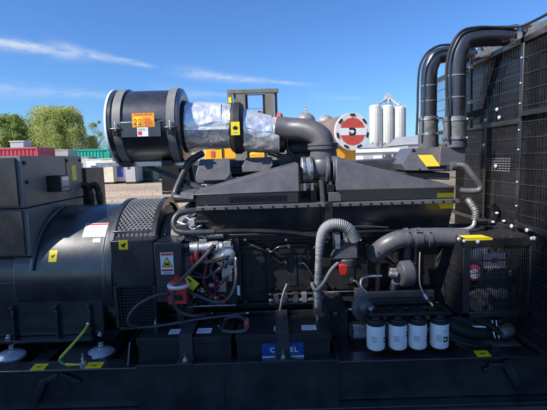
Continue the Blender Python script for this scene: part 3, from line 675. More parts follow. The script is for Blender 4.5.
for k in range(7):
    a = at(rnd.uniform(176, 192), rnd.uniform(216, 244), 2.74); e = at(rnd.uniform(192, 212), rnd.uniform(216, 244), 2.72); b.tube([a, (a+e)/2+V(0, -.02, .02), e], rnd.uniform(.006, .011), rnd.choice(['alu', 'satin', 'steel', 'rubber']), 8, ring=4); P(b, 'fuel_line', eb2); b = MB()
for q, w in (((192, 266), .03), ((197, 262), .026)):
    c = at(*q, 2.66); b = MB(); b.lathe([(0, w*.5), (.01, w*.6), (.06, w*.6), (.075, w*.25)], c, V(0, -.25, 1), 'redpaint', 14); P(b, 'terminal_boot', eb2)
c = at(190.5, 283, 2.6); l = Label(flat(c, V(1, 0, -.9), V(.9, 0, 1))); l.slab(-.045, .045, -.032, .032, 'yellow'); l.rect(-.03, .0, .005, .016, 'blacki'); P(l, 'hazard_tag', eb2)
c = at(222, 299, 2.66); b = MB(); b.tube([c+V(.025*_c(k), -.01, .03*_s(k)) for k in [i*.5 for i in range(14)]], .004, 'redi', 6, ring=3); P(b, 'red_wire', eb2)
c = at(239, 290, 2.68); b = MB(); b.box(c.x-.012, c.x+.006, 2.675, 2.68, c.z-.035, c.z+.03, 'white'); P(b, 'paper_tag', eb2)
# ---- breather with corrugated hose
b = MB()
hp = [at(318, 306, 2.66), at(317.5, 290, 2.62), at(318.5, 265, 2.58), at(320, 244, 2.56), at(323.5, 231, 2.55), at(331, 225, 2.55), at(341, 225, 2.55), at(350, 230.5, 2.56), at(356, 240, 2.58)]
b.tube(hp, lambda L: .0215+.013*min(1, max(0, (L-.36)/.2))+.0022*_s(L*640), 'hose', 16, ring=34)
bh = P(b, 'breather_hose', sharp=60)
b = MB(); c = at(346, 249, 2.6)
b.hull([(c.x-.09, 2.58, c.z-.06), (c.x+.07, 2.58, c.z-.06), (c.x+.09, 2.7, c.z-.06), (c.x-.09, 2.7, c.z-.06)], [(c.x-.03, 2.60, c.z+.03), (c.x+.075, 2.60, c.z+.05), (c.x+.08, 2.7, c.z+.08), (c.x-.03, 2.7, c.z+.03)], 'satin')
b.box(c.x+.0, c.x+.075, 2.69, 2.71, c.z, c.z+.11, 'zinc'); b.box(c.x-.075, c.x-.035, 2.585, 2.66, c.z+.0, c.z+.10, 'zinc'); b.lathe([(0, .06), (.05, .06), (.055, .04)], (c.x+.01, 2.63, c.z-.115), Z_, 'satin', 24)
br = P(b, 'breather_canister', bevel=.006)
b = MB(); c2 = at(343, 269, 2.6); b.hull([(c2.x-.02, 2.58, c2.z-.035), (c2.x+.015, 2.58, c2.z-.04), (c2.x+.015, 2.62, c2.z-.04), (c2.x-.02, 2.62, c2.z-.035)], [(c2.x-.03, 2.57, c2.z+.035), (c2.x+.03, 2.57, c2.z+.035), (c2.x+.03, 2.64, c2.z+.035), (c2.x-.03, 2.64, c2.z+.035)], 'red'); P(b, 'red_plug', br, .005)
b = MB(); b.tube([at(338, 263, 2.6), at(331, 270, 2.56), at(324, 282, 2.55), at(318, 289, 2.55), at(314, 289, 2.56), at(312, 283, 2.6)], .011, 'hose', 10); P(b, 'drain_hose', br)
b = MB(); c = at(320, 297, 2.66); b.ball(c, .04, 'satin', 14); b.ball(c+V(-.02, -.03, .03), .022, 'grey', 10); b.cyl(c+V(.0, -.02, -.09), c+V(.0, -.02, 0), .02, 'satin', 12); P(b, 'hose_fitting', bh)
# ---- engine mount plate
b = MB(); a = at(315, 345, 2.66); e = at(347, 298, 2.66); b.prism([(a.x, a.z), (e.x+.02, a.z), (e.x+.02, e.z-.1), (e.x-.03, e.z), (a.x, e.z)], 'y', 2.70, 2.8, 'dark'); b.prism([(a.x, a.z), (a.x+.02, a.z), (a.x+.12, e.z-.14), (a.x+.06, e.z-.02), (a.x, e.z-.02)], 'y', 2.68, 2.70, 'satin'); b.cyl((a.x+.14, 2.70, e.z-.12), (a.x+.14, 2.67, e.z-.12), .025, 'dark', 20); P(b, 'engine_mount', bevel=.01)
# ---- coolant return pipe, volute
b = MB()
pp = [at(374, 256, 2.70), at(379, 250.5, 2.66), at(387, 244.5, 2.63), at(397, 240, 2.62), at(408, 238, 2.62), at(422, 237, 2.62), at(440, 237, 2.62), at(466, 238, 2.62)]
b.tube(pp, .058, 'grey', 28, ring=8)
rp = P(b, 'return_pipe')
for a_, e_ in ((405, 409), (413, 421), (426, 430)):
    b = MB(); b.tube([at(a_, 238, 2.62), at((a_+e_)/2, 237.7, 2.62), at(e_, 237.3, 2.62)], .0635, 'grey', 28); b.cyl(at(a_+2, 230, 2.56), at(e_-1, 230, 2.56), .006, 'steel', 8); P(b, 'hose_clamp', rp, .001)
b = MB(); p = at(380, 254, 2.6); b.tube([at(372.5, 258, 2.71), at(375, 255, 2.69)], .056, 'blacki', 24); P(b, 'pipe_mouth', rp)
l = Label(flat(at(379.5, 252.5, 2.60), V(1, .1, .5), V(-.4, .2, 1))); l.poly([(-.02, -.01), (-.008, 0), (-.014, .012), (.0, .006), (.008, .018), (.02, .01), (.012, -.004), (.018, -.014), (0, -.008)], 'blacki'); P(l, 'paint_mark', rp)
b = MB(); c = at(405, 273, 2.64); b.tube([at(407, 241, 2.72), at(406, 258, 2.70), c+V(0, .03, .02)], .05, 'dark', 16); b.lathe([(-.045, .05), (-.04, .08), (-.025, .088), (.03, .088), (.042, .08), (.045, .04)], c, V(1, .12, .05), 'grey', 32); b.box(c.x-.09, c.x-.05, 2.64, 2.72, c.z-.03, c.z+.03, 'alu'); b.cyl(c+V(-.06, -.03, .0), c+V(-.11, -.03, .01), .022, 'alu', 14); b.cyl(c+V(-.055, 0.0, -.05), c+V(-.055, .06, -.13), .03, 'grey', 14)
P(b, 'water_pump', bevel=.003)
b = MB(); b.tube([at(382, 276, 2.62), at(370, 276.5, 2.62), at(362, 279, 2.6), at(361, 286, 2.58), at(367, 294, 2.58), at(372, 303, 2.58), at(373.5, 313, 2.6)], .0095, 'steel', 10); P(b, 'fuel_pipe')
b = MB(); b.tube([at(420, 252, 2.6), at(419.5, 268, 2.58), at(420, 284, 2.56), at(425, 296, 2.54), at(432, 305, 2.52)], .005, 'hose', 8)
b.cyl(at(424, 294, 2.54), at(427, 299, 2.53), .013, 'alu', 10); b.cyl(at(430, 302, 2.52), at(434, 308, 2.51), .014, 'brass', 10); P(b, 'sensor_lead')
b = MB(); c = at(366, 309, 2.52); b.lathe([(0, .05), (.005, .085), (.03, .09), (.045, .08), (.05, .05), (.08, .04), (.085, .02)], c+V(-.02, .05, 0), V(.55, -1, .1), 'grey', 32); b.cyl(c+V(.02, -.03, .01), c+V(.035, -.06, .015), .02, 'alu', 14); b.cyl(c+V(-.07, .0, 0), c+V(-.11, -.0, .0), .01, 'steel', 8); b.box(c.x-.05, c.x+.0, 2.55, 2.65, c.z+.03, c.z+.10, 'grey'); P(b, 'fuel_pump', bevel=.004)
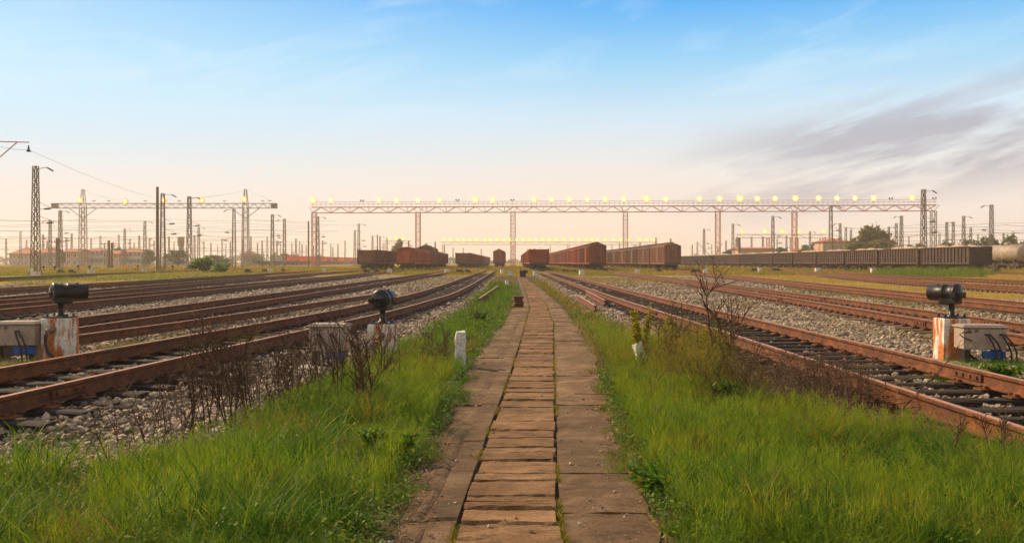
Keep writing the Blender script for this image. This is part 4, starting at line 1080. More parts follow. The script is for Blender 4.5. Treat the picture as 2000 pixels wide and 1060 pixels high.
----
• **Exercise prompt**
In the listing above, find the lines holding the word "script" and copy them.

• **Result for this exercise**
Continue the Blender Python script for this scene: part 3, from line 675. More parts follow. The script is for Blender 4.5.
Keep writing the Blender script for this image. This is part 4, starting at line 1080. More parts follow. The script is for Blender 4.5. Treat the picture as 2000 pixels wide and 1060 pixels high.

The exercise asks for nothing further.